Designer Oliver Heath considered this question carefully when approached to design a new space for The Garden School, an inner-London school for 2- to 16-year-old children with autism. Tucked into an urban block with little access to green space (and certainly no nearby forest), the School posed a conundrum for creating a nature-based learning environment. To add further complexity, outdoor environments stressed the students at the School, who became overwhelmed by high levels of noise and activity. Simply bringing the children into nature wasn’t an option, so Oliver devised a new solution: why not bring nature to them?
Biophilia To Empower Children’s Learning
Teaming up with Interface, Oliver designed a space for the children that fosters an indirect connection with nature through materiality and colour.
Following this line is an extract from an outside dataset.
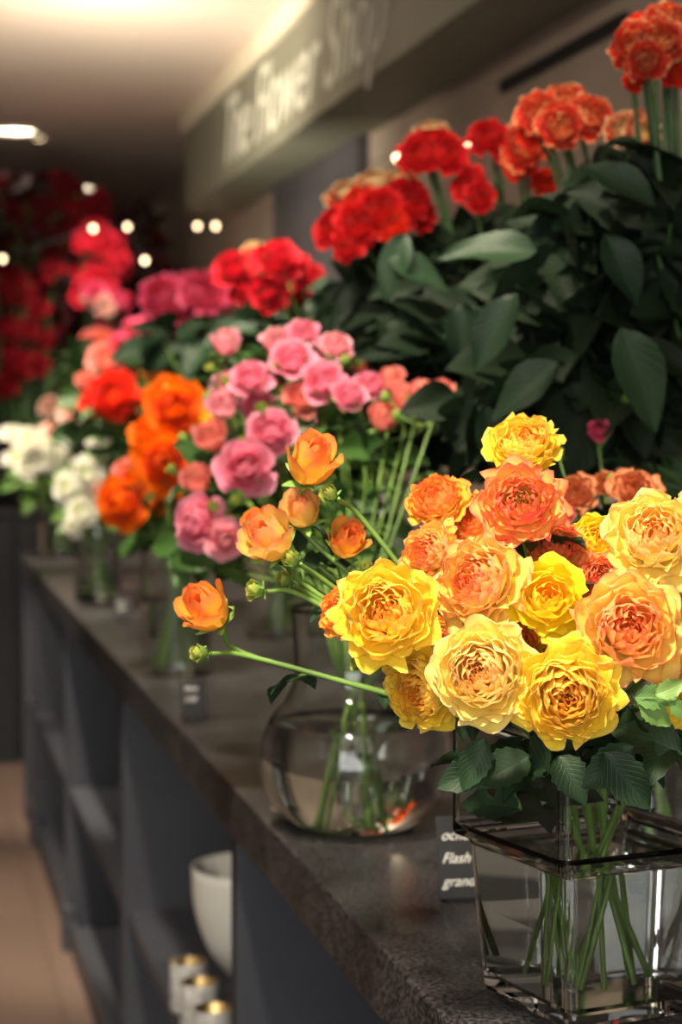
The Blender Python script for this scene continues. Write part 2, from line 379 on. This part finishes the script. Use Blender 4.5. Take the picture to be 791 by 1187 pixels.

The resulting interior space is an exemplar of biophilic design that turns a previously unused space in the school into a restorative haven for the children. Children are bathed in warm natural light while they sit and look at the playground, interact with the room itself, or nestle into the honeycomb-like structure of pods against the back wall. The stressful noises of outdoors are removed and children are treated to a safe, recuperative space for retreat and relaxation.
Biophilia To Support Children’s Wellbeing
Built from sturdy plywood, pods throughout offer a soothing space for children to retreat into. Aesthetic and material choices across the various spaces reflect a strong connection nature. Tree decals adorn the walls and light is kept to a warm, diffuse level. Together, a series of hexagonal, cocoon-like pods join Interface’s Net Effect modular flooring system specified in blue, a colour chosen specifically for its calming, relaxing properties. In varying pile heights and bright shades of blue to green to mimic the look and feel of grass and provide a tactile reference to nature, varying textures throughout provide an interactive element and, when depressed, cue a soothing soundtrack of trickling water, rustling leaves, or birdsong.
Reimagining +Positive Education + Reimagining +Positive Design
The project thinks well outside the box when it comes to education design, and is the latest in Interface’s +Positive spaces™ initiative, which encourages designers to challenge the ‘one-size-fits-all-approach’ commonly taken to commercial design. By considering the particulars of the brief and innovating to address these, +Positive spaces™ are novel spaces that provide the three values most sought after by today’s users: creativity, productivity, and wellbeing. Thanks to the considered work of Oliver Heath and Interface, The Garden School has each of these in spades, delivering a sensitive space to cater for a generation of young learners.